◆ **Task objective**
Repeat the material below exactly, with no pictures.

◆ **Supplied material**
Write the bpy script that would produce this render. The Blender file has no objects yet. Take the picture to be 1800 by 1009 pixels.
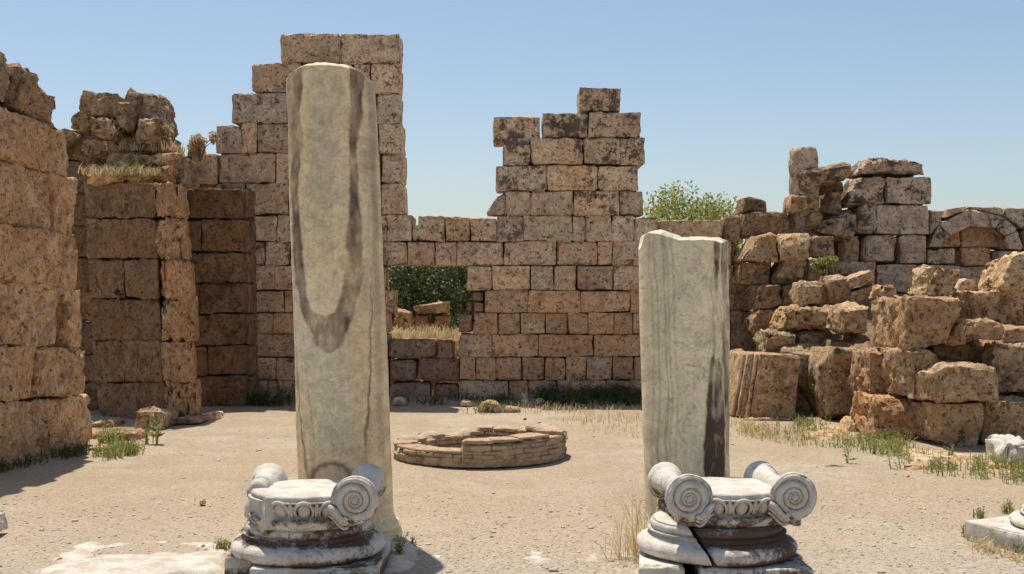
import bpy, bmesh, math, random
import numpy as np

# ------------------------------------------------------------------ scene, camera, sky, sun
scene = bpy.context.scene
COL = scene.collection
random.seed(7)
rng = np.random.default_rng(7)

CAM_H, FPX, CX, CY = 1.62, 2100.0, 900.0, 514.0      # eye height, focal length in photo pixels, horizon
cam_data = bpy.data.cameras.new("camera")
cam = bpy.data.objects.new("camera", cam_data)
COL.objects.link(cam)
cam.location = (0, 0, CAM_H)
cam.rotation_euler = (math.radians(90), 0, 0)
cam_data.sensor_width = 36.0
cam_data.lens = 36.0 * FPX / 1800.0
cam_data.shift_y = (CY - 504.5) / 1800.0
cam_data.clip_start, cam_data.clip_end = 0.1, 3000.0
scene.camera = cam

SUN = np.array([-0.95, 1.80, 5.46]); SUN /= np.linalg.norm(SUN)     # direction towards the sun
sun_el = math.asin(SUN[2]); sun_az = math.atan2(SUN[0], SUN[1])

world = bpy.data.worlds.new("World")
scene.world = world
world.use_nodes = True
wn = world.node_tree.nodes; wl = world.node_tree.links
for n in list(wn): wn.remove(n)
sky = wn.new("ShaderNodeTexSky"); sky.sky_type = 'NISHITA'; sky.sun_disc = False
sky.sun_elevation = sun_el; sky.sun_rotation = sun_az
sky.altitude = 30; sky.air_density = 1.0; sky.dust_density = 1.2; sky.ozone_density = 1.0
bg = wn.new("ShaderNodeBackground"); bg.inputs["Strength"].default_value = 0.0925
wo = wn.new("ShaderNodeOutputWorld")
wl.new(sky.outputs[0], bg.inputs["Color"]); wl.new(bg.outputs[0], wo.inputs["Surface"])

sd = bpy.data.lights.new("sun", 'SUN'); sd.energy = 4.0; sd.angle = math.radians(0.5); sd.color = (1.0, 0.93, 0.82)
so = bpy.data.objects.new("sun", sd); COL.objects.link(so)
from mathutils import Vector
so.rotation_euler = Vector(SUN).to_track_quat('Z', 'Y').to_euler()
so.location = (-6, 10, 30)

scene.view_settings.view_transform = 'Standard'
scene.view_settings.look = 'None'
scene.view_settings.gamma = 1.0
scene.view_settings.use_curve_mapping = False
scene.view_settings.exposure = 0.40
scene.render.engine = 'CYCLES'
scene.cycles.max_bounces = 8
scene.cycles.diffuse_bounces = 5
try: scene.cycles.use_denoising = True
except Exception: pass

# ------------------------------------------------------------------ numeric noise
def _h(ix, iy, iz, seed):
    with np.errstate(over='ignore'):
        n = (ix.astype(np.uint32) * np.uint32(374761393) + iy.astype(np.uint32) * np.uint32(668265263)
             + iz.astype(np.uint32) * np.uint32(2147483647) + np.uint32((seed * 974711 + 12345) & 0xffffffff))
        n = (n ^ (n >> np.uint32(13))) * np.uint32(1274126177)
        n = (n ^ (n >> np.uint32(16))) * np.uint32(2246822519)
        n = n ^ (n >> np.uint32(15))
    return n.astype(np.float64) / 4294967295.0 * 2 - 1

def vnoise(P, seed=0):
    P = np.asarray(P, float)
    I = np.floor(P).astype(np.int64); f = P - I
    u = f * f * (3 - 2 * f)
    x, y, z = I[:, 0], I[:, 1], I[:, 2]
    r = 0
    for dx in (0, 1):
        wx = u[:, 0] if dx else 1 - u[:, 0]
        for dy in (0, 1):
            wy = u[:, 1] if dy else 1 - u[:, 1]
            for dz in (0, 1):
                wz = u[:, 2] if dz else 1 - u[:, 2]
                r = r + wx * wy * wz * _h(x + dx, y + dy, z + dz, seed)
    return r

def fbm(P, wave, octaves=3, seed=0, gain=0.5):
    P = np.asarray(P, float) / wave
    a, t, s = 1.0, 0.0, 0.0
    for k in range(octaves):
        t = t + a * vnoise(P * (2.03 ** k) + 17.3 * k, seed + k); s += a; a *= gain
    return t / s

def sstep(a, b, x):
    t = np.clip((np.asarray(x, float) - a) / (b - a), 0, 1)
    return t * t * (3 - 2 * t)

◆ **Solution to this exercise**
Write the bpy script that would produce this render. The Blender file has no objects yet. Take the picture to be 1800 by 1009 pixels.
import bpy, bmesh, math, random
import numpy as np

# ------------------------------------------------------------------ scene, camera, sky, sun
scene = bpy.context.scene
COL = scene.collection
random.seed(7)
rng = np.random.default_rng(7)

CAM_H, FPX, CX, CY = 1.62, 2100.0, 900.0, 514.0      # eye height, focal length in photo pixels, horizon
cam_data = bpy.data.cameras.new("camera")
cam = bpy.data.objects.new("camera", cam_data)
COL.objects.link(cam)
cam.location = (0, 0, CAM_H)
cam.rotation_euler = (math.radians(90), 0, 0)
cam_data.sensor_width = 36.0
cam_data.lens = 36.0 * FPX / 1800.0
cam_data.shift_y = (CY - 504.5) / 1800.0
cam_data.clip_start, cam_data.clip_end = 0.1, 3000.0
scene.camera = cam

SUN = np.array([-0.95, 1.80, 5.46]); SUN /= np.linalg.norm(SUN)     # direction towards the sun
sun_el = math.asin(SUN[2]); sun_az = math.atan2(SUN[0], SUN[1])

world = bpy.data.worlds.new("World")
scene.world = world
world.use_nodes = True
wn = world.node_tree.nodes; wl = world.node_tree.links
for n in list(wn): wn.remove(n)
sky = wn.new("ShaderNodeTexSky"); sky.sky_type = 'NISHITA'; sky.sun_disc = False
sky.sun_elevation = sun_el; sky.sun_rotation = sun_az
sky.altitude = 30; sky.air_density = 1.0; sky.dust_density = 1.2; sky.ozone_density = 1.0
bg = wn.new("ShaderNodeBackground"); bg.inputs["Strength"].default_value = 0.0925
wo = wn.new("ShaderNodeOutputWorld")
wl.new(sky.outputs[0], bg.inputs["Color"]); wl.new(bg.outputs[0], wo.inputs["Surface"])

sd = bpy.data.lights.new("sun", 'SUN'); sd.energy = 4.0; sd.angle = math.radians(0.5); sd.color = (1.0, 0.93, 0.82)
so = bpy.data.objects.new("sun", sd); COL.objects.link(so)
from mathutils import Vector
so.rotation_euler = Vector(SUN).to_track_quat('Z', 'Y').to_euler()
so.location = (-6, 10, 30)

scene.view_settings.view_transform = 'Standard'
scene.view_settings.look = 'None'
scene.view_settings.gamma = 1.0
scene.view_settings.use_curve_mapping = False
scene.view_settings.exposure = 0.40
scene.render.engine = 'CYCLES'
scene.cycles.max_bounces = 8
scene.cycles.diffuse_bounces = 5
try: scene.cycles.use_denoising = True
except Exception: pass

# ------------------------------------------------------------------ numeric noise
def _h(ix, iy, iz, seed):
    with np.errstate(over='ignore'):
        n = (ix.astype(np.uint32) * np.uint32(374761393) + iy.astype(np.uint32) * np.uint32(668265263)
             + iz.astype(np.uint32) * np.uint32(2147483647) + np.uint32((seed * 974711 + 12345) & 0xffffffff))
        n = (n ^ (n >> np.uint32(13))) * np.uint32(1274126177)
        n = (n ^ (n >> np.uint32(16))) * np.uint32(2246822519)
        n = n ^ (n >> np.uint32(15))
    return n.astype(np.float64) / 4294967295.0 * 2 - 1

def vnoise(P, seed=0):
    P = np.asarray(P, float)
    I = np.floor(P).astype(np.int64); f = P - I
    u = f * f * (3 - 2 * f)
    x, y, z = I[:, 0], I[:, 1], I[:, 2]
    r = 0
    for dx in (0, 1):
        wx = u[:, 0] if dx else 1 - u[:, 0]
        for dy in (0, 1):
            wy = u[:, 1] if dy else 1 - u[:, 1]
            for dz in (0, 1):
                wz = u[:, 2] if dz else 1 - u[:, 2]
                r = r + wx * wy * wz * _h(x + dx, y + dy, z + dz, seed)
    return r

def fbm(P, wave, octaves=3, seed=0, gain=0.5):
    P = np.asarray(P, float) / wave
    a, t, s = 1.0, 0.0, 0.0
    for k in range(octaves):
        t = t + a * vnoise(P * (2.03 ** k) + 17.3 * k, seed + k); s += a; a *= gain
    return t / s

def sstep(a, b, x):
    t = np.clip((np.asarray(x, float) - a) / (b - a), 0, 1)
    return t * t * (3 - 2 * t)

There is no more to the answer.